La subjectivité est envisagée à partir de l’examen
historique de deux notions : le “souci de soi” (epimeleia
heautou) et le “connais-toi toi-même” (gnôthi
seauton). Ce qui intéresse ici Foucault, ce n’est pas
seulement de faire une histoire des représentations du sujet ou
une histoire des théories dans lesquelles il a été
conçu, mais l’histoire de la subjectivité même
ou encore l’histoire des pratiques de la subjectivité dans
son rapport aux conditions qui donnent accès à la vérité.
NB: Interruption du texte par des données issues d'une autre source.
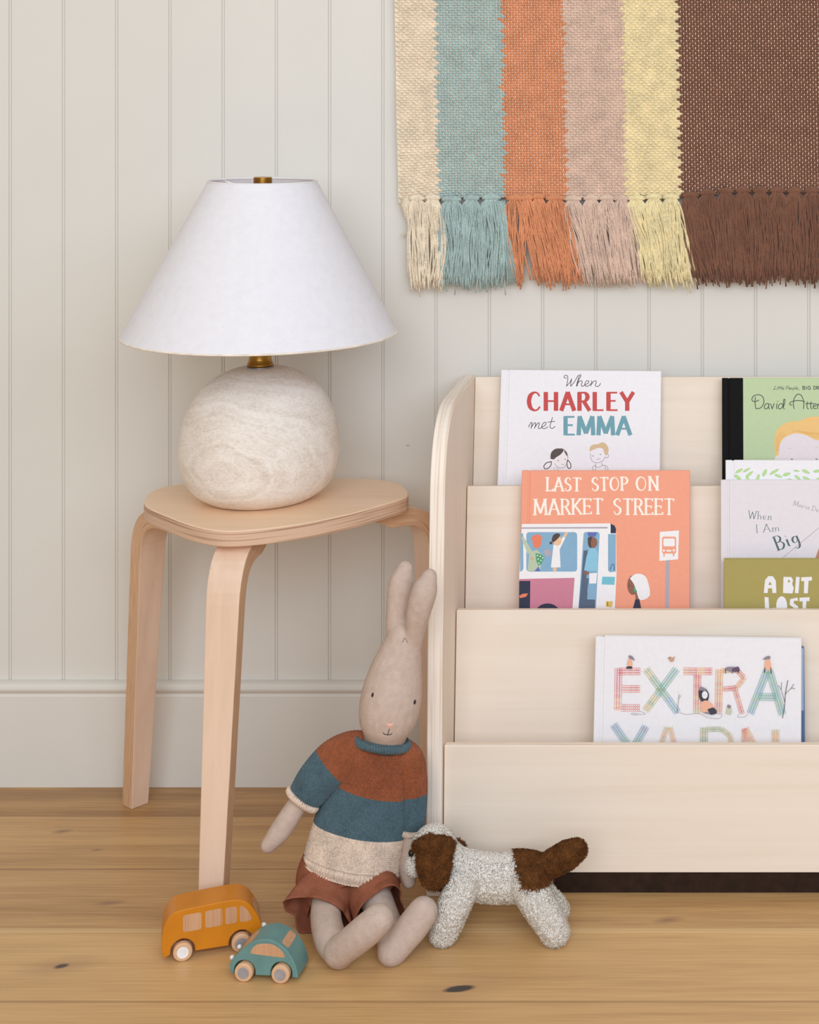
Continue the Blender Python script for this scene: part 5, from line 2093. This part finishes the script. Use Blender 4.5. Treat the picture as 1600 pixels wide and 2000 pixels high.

Cette histoire est tracée depuis le développement des expériences
et des pratiques spirituelles par lesquelles le sujet se modifie lui-même
pour s’ouvrir l’accès au vrai dans le monde grec et
romain, jusqu’au retour contemporain de la spiritualité dont
l’un des moments les plus proches de nous est le recentrage par
Lacan de la psychanalyse autour de la question du rapport du sujet à
la vérité. Le parcours conceptuel tracé par Foucault
alimentera, je n’en ai pas le moindre doute, la réflexion
philosophique sur la subjectivité des prochaines années.
Reste à savoir quel rapport il y a entre cette histoire du pouvoir
et cette histoire de la subjectivité. Les cours inédits
de Foucault réservent encore des surprises sur ce point et sur
d’autres, nous y reviendrons à l’occasion.